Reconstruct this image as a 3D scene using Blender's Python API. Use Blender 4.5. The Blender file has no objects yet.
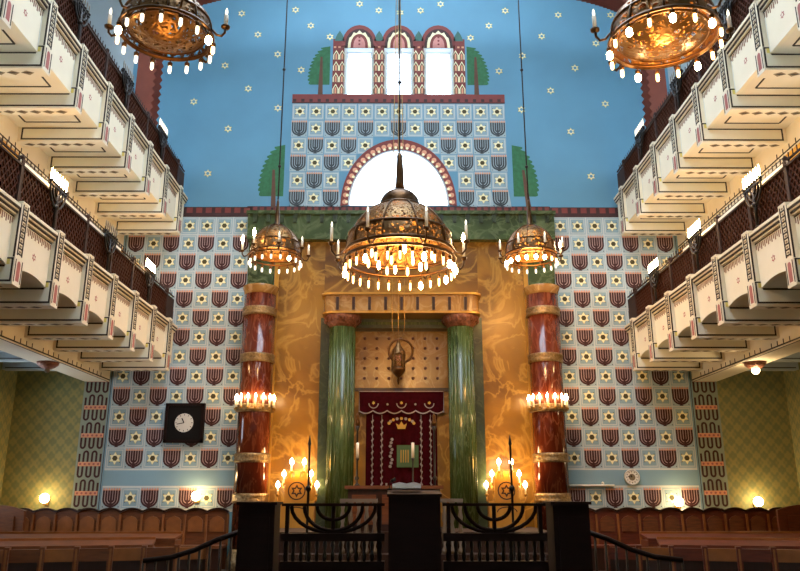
import bpy, math, random
from mathutils import Vector, Matrix
from mathutils.geometry import tessellate_polygon
random.seed(7)
PI = math.pi
SC = bpy.context.scene
COL = SC.collection

# ------------------------------------------------------------------ materials
def lin(h):
    h = h.lstrip('#')
    out = []
    for i in (0, 2, 4):
        c = int(h[i:i+2], 16) / 255
        out.append(c/12.92 if c <= 0.04045 else ((c+0.055)/1.055)**2.4)
    return tuple(out) + (1.0,)

def new_mat(name):
    m = bpy.data.materials.new(name)
    m.use_nodes = True
    nt = m.node_tree
    nt.nodes.clear()
    out = nt.nodes.new('ShaderNodeOutputMaterial')
    return m, nt, out

def mat(name, col, rough=0.6, metal=0.0, var=0.12, scale=6.0, stretch=(1, 1, 1), bump=0.0, coat=0.0, spec=0.5):
    m, nt, out = new_mat(name)
    N = nt.nodes.new; L = nt.links.new
    b = N('ShaderNodeBsdfPrincipled')
    b.inputs['Roughness'].default_value = rough
    b.inputs['Metallic'].default_value = metal
    b.inputs['Coat Weight'].default_value = coat
    b.inputs['Specular IOR Level'].default_value = spec
    tc = N('ShaderNodeTexCoord'); mp = N('ShaderNodeMapping')
    mp.inputs['Scale'].default_value = stretch
    nz = N('ShaderNodeTexNoise'); nz.inputs['Scale'].default_value = scale; nz.inputs['Detail'].default_value = 5
    L(tc.outputs['Object'], mp.inputs['Vector']); L(mp.outputs[0], nz.inputs['Vector'])
    c = lin(col) if isinstance(col, str) else col
    r = N('ShaderNodeValToRGB')
    r.color_ramp.elements[0].position = 0.3; r.color_ramp.elements[1].position = 0.7
    r.color_ramp.elements[0].color = tuple(x*(1-var) for x in c[:3]) + (1,)
    r.color_ramp.elements[1].color = tuple(min(1, x*(1+var)) for x in c[:3]) + (1,)
    L(nz.outputs['Fac'], r.inputs['Fac']); L(r.outputs[0], b.inputs['Base Color'])
    if bump:
        bp = N('ShaderNodeBump'); bp.inputs['Strength'].default_value = bump; bp.inputs['Distance'].default_value = 0.02
        L(nz.outputs['Fac'], bp.inputs['Height']); L(bp.outputs[0], b.inputs['Normal'])
    L(b.outputs[0], out.inputs[0])
    return m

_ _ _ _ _

→ **STATED TASK**: Identify and copy lines that hold the string "scene".

→ **EXERCISE RESULT**:
Reconstruct this image as a 3D scene using Blender's Python API. Use Blender 4.5. The Blender file has no objects yet.
SC = bpy.context.scene